Hot-hitting Murphy does it again in Mets' win

Second baseman belts decisive homer, extends streak to eight games

Hot-hitting Murphy does it again in Mets' win

CHICAGO -- The Mets slid second baseman Daniel Murphy into the leadoff spot on Sunday in hopes that he could provide the slumping offense with some timely hitting. So far the role suits him just fine.

Murphy hit a go-ahead solo home run in the eighth inning, capping a late rally for a 4-3 victory and series win over the Cubs at Wrigley Field.
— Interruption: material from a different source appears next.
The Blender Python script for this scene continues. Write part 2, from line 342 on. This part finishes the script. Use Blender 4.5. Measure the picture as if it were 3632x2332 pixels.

It was just the third time in their last 13 games that the Mets scored more than three runs. Two of those games have been wins. It's the Mets' second road series win of the year, and their third in Chicago since 1996.

"That's one of the bigger home runs I've ever hit," Murphy said, "just because it was a tie ballgame. It was really nice to put a good swing on that ball."

The shot to right field capped Murphy's first day at the top of the order, in which he went 1-for-4 with two runs and an RBI.

The comeback effort was made possible by Greg Burke (one scoreless inning) and Scott Rice, whose Major League-leading 25th appearance and two perfect innings gave him the win and set it up for Bobby Parnell's sixth save.

"Oh my goodness, they were tremendous today," manager Terry Collins said. "Burke did a great job, Scott Rice did a great job to get it to Bobby. Again, we probably won't have Rice tomorrow, but we needed a win today."

The Mets had no answers for Travis Wood's arm early, and the lefty's bat did the initial damage on the offensive end, with a two-run homer over the left-field bleachers in the fifth inning, breaking a scoreless tie against starter Dillon Gee.

"Wood hitting the home run kind of surprised me because I'd been throwing so many sliders to him. I thought there was no way he was hitting it," Gee said. "But it was like he was sitting on the fastball as soon as it left my hand. But we came into the game knowing he can hit."

Wood limited the Mets to just two hits until David Wright delivered a two-out RBI single in the sixth, plating Murphy and narrowing the margin to one run.

But after Ryan Sweeney hit a solo homer off Gee to lead off the sixth, Wood served up a two-out two-run homer to center fielder Juan Lagares that knotted the score at 3 in the seventh.

"It was the last batter [Wood] was going to face, and he threw the worst pitch of the game in that situation," Cubs manager Dale Sveum said. "That was unfortunate, giving up another home run. We pitched great, we just couldn't keep the ball in the ballpark."

It was an afternoon of unlikely power, as each of the first three long balls was the batter's first of the year. The fourth, from Murphy, came from the Mets' leadoff spot, which has a league-worst .186 batting average.

Sweeney's was his first as a member of the Cubs, with his most recent coming on July 27, 2011, for the Athletics. Wood's homer was the fourth of his career -- his last came on Aug. 8, 2012 -- and Lagares' was the first of his Major League career.

"I just wanted [Lagares] to have a chance a play," Collins said. "I thought his first at-bat was good, and he had decent swings. I certainly wasn't expecting a homer, but I thought he might get a base hit for sure. I'm really, really happy for him."

Murphy is now 14-for-28 over his last seven games and has an eight-game hitting streak. That, combined with the Mets' need for a spark in the lineup, could keep him in the spot he inhabited for the first time on Sunday.

"Yeah, I might," Collins said of keeping Murphy at the top of the order. "He gets on base because he can hit, and he's swinging good. He gets some walks, but we've got to get some people on ahead of [Wright], that's for sure."